The man alleged to have provided WMD intel that led to the Iraq War, Ahmed Chalabi, has died

The World
Iraqi politician Ahmed Chalabi, at a news conference in Baghdad, in 2010.

Iraqi politician Ahmed Chalabi was instrumental in bringing about the US intervention in Iraq in 2003. 

He passed away at his home in Baghdad Tuesday at the age of 71.

“Basically,” says correspondent Jane Arraf, “Ahmed Chalabi managed to persuade an American government — which was not difficult to persuade, mind you, that there were credible links between the Iraqi government of Saddam Hussein and weapons of mass destruction.”

Arraf met and interviewed Chalabi on numerous occasions, from the time in the run-up to the war, right through to once late last year. That was his last major interview with a Western journalist.

“If you fast forward a few years, he has on every occasion denied that he pushed the Americans into it,” says Arraf. “What he has said, essentially, is that he introduced them to intelligence assets, if you will, and it was up to them to figure out who to believe. But what he did say was that the main thing he did was he made the Iraq issue an American political issue. And if you go back before 2003, that really was the extraordinary thing. He managed — he was very influential — in passing a bill essentially that said US policy was to topple Saddam Hussein and install a democratically elected government. And that’s essentially what provided the legal basis, in American terms, for everything that came afterward.”

Asked if US veterans should be angry with Chalabi, Arraf said “there’s such a long list of people one should be angry with about Iraq.”

One thing to remember, points out Arraf, is that “he persuaded the Americans to act, but nobody could have forced him to act. And he wasn’t the only one persuading them to act. But yes, there’s a lot of anger at him. There’s a lot of anger to go around. And he does indisputably share part of the responsibility for the invasion. He never disputed that. What he did was essentially lay the groundwork for the Americans to do both what he wanted, and the Americans wanted, he said.”

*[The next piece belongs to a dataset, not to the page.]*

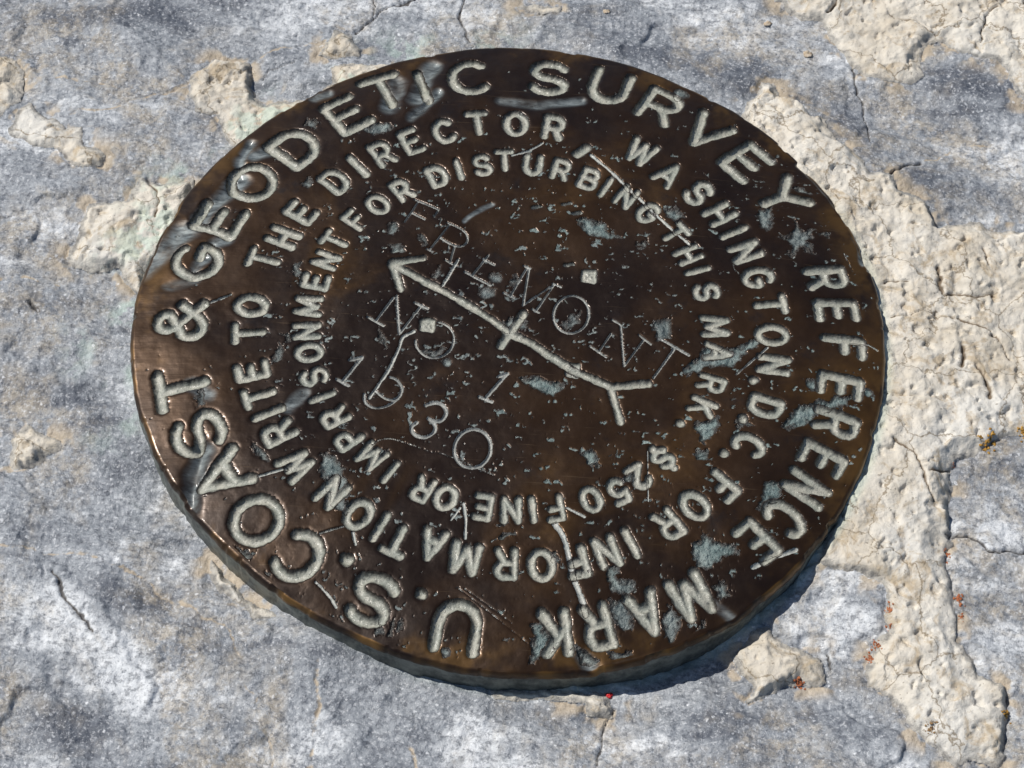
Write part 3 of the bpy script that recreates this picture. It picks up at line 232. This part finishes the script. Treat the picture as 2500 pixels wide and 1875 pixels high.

“But,” continues Arraf, “what came after, he said, was where it went wrong — both in terms of the Americans staying when they should have left; in terms of the Americans taking over the running of Iraq for the first few years. And also in terms of what has happened to Iraq since the Americans left. The story did not end the way that Ahmed Chalabi thought it would, or wished it would have, when he was first talking to the Americans.”